На Западе критики — одни с симпатией, другие с осуждением — отмечали «традиционность», консерватизм реализма Сименона, «классицистичность» его стиля и языка. И в упреках, и в похвалах, адресуемых художественной манере писателя, есть доля правды. Сименон практически не принял никаких новаций языка современной ему прозы: явление в литературе почти исключительное. От каких бы то ни было «модернистских» отклонений его предостерегла великая гуманистическая литература прошлого, и едва ли не в первую очередь русская, художники и музыканты, не потерявшие прочной связи с землей, с людьми, с их страданиями и радостями, заботами и повседневными трудами.

Статьи о романе, письма к Андре Жиду, интервью передают облик писателя, много и упорно работавшего над преодолением технических трудностей, над поисками наиболее точного слова, безжалостно отбрасывавшего все, что казалось ему лишним, «литературщиной». Сименон не был простым продолжателем тех или иных традиций, он создал свой собственный, легко узнаваемый стиль, лишенный каких бы то ни было ухищрений, простой и ясный. Правда, иногда эта простота создает впечатление стилевой бедности, «обнаженности», особенно заметной в так называемых детективных романах.

Страницы воспоминаний, посвященные проблемам языка, наблюдения над особенностями современного словоупотребления могли бы стать предметом специального исследования. Мы, однако, коснемся здесь другого вопроса. Сименона упрекали за несколько необычную скорость, с какой он писал небольшие романы, но редко задумывались над тем, какой огромный труд предшествует тому моменту, когда писатель наконец садится за рабочий стол. Метод работы Сименона, путь его романов от замысла до завершения представляют немалый интерес для тех, кто занимается вопросами психологии художественного творчества.

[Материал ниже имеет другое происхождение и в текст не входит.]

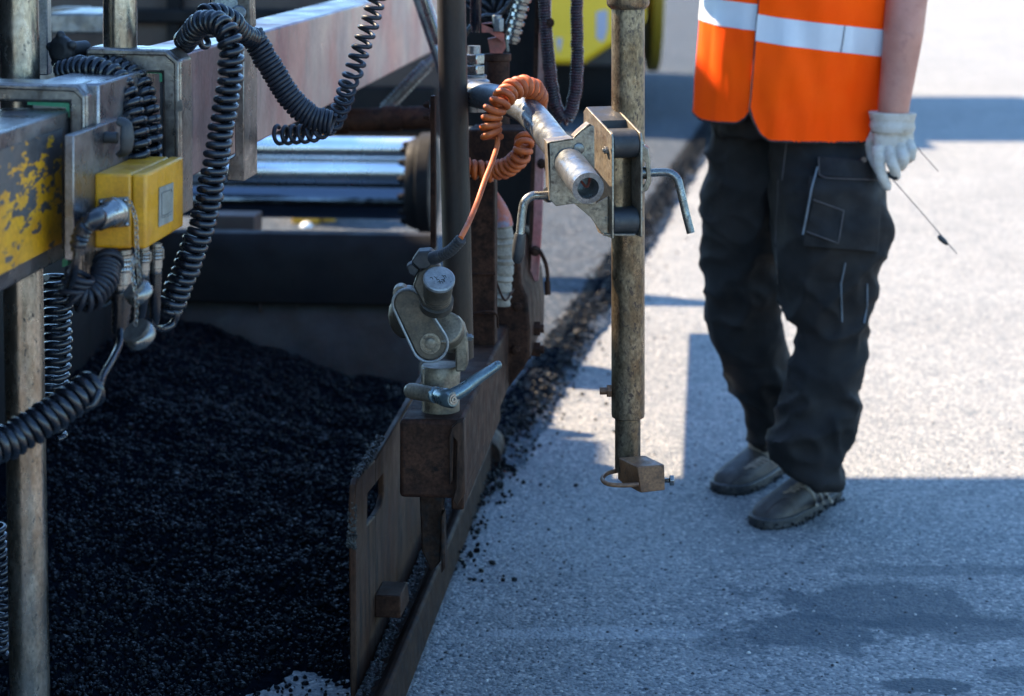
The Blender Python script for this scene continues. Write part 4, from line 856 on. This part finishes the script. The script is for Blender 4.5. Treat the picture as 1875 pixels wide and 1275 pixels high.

Любопытные страницы, посвященные генезису произведений Сименона, читатель найдет и в настоящей книге. Рассказывая о том, как происходит рождение нового романа, писатель особо подчеркивает интуитивное, «бессознательное» начало творческого процесса. Так, в беседе с А. Парино он писал: «Когда я сажусь писать роман, я еще не знаю его темы. Мне известна лишь некая атмосфера, некая мелодическая линия, наподобие музыкального мотива. Часто это идет от запаха. В тот день, когда я решил садиться за роман, я шагаю по дороге и вдруг чувствую, ну скажем, аромат сирени. И вот сирень вызывает у меня в памяти какие-то образы из юности или другого периода жизни, какую-то деревню или какой-то уголок страны». Видимо, так оно и есть на самом деле, и самому писателю лучше знать, что именно и как он делает. И все-таки хотелось бы сделать два небольших замечания. Во-первых, интуитивному, «бессознательному», которое является лишь первым толчком, обязательно предшествует еще многое другое: доскональное знание «какой-то деревни», «какого-то уголка страны» и людей, в них живущих. Во-вторых, в ходе работы появляется определенное и вполне осознанное намерение, возникает потребность в решении каких-то задач, интуитивное уступает место сознательному. В той настойчивости, с которой Сименон говорит о значении писательской интуиции, есть и некоторый элемент протеста против «научности», заданности прозы уже даже не просто» нового», а «нового нового романа», против искусственных, «головных» построений модных «романов о романах».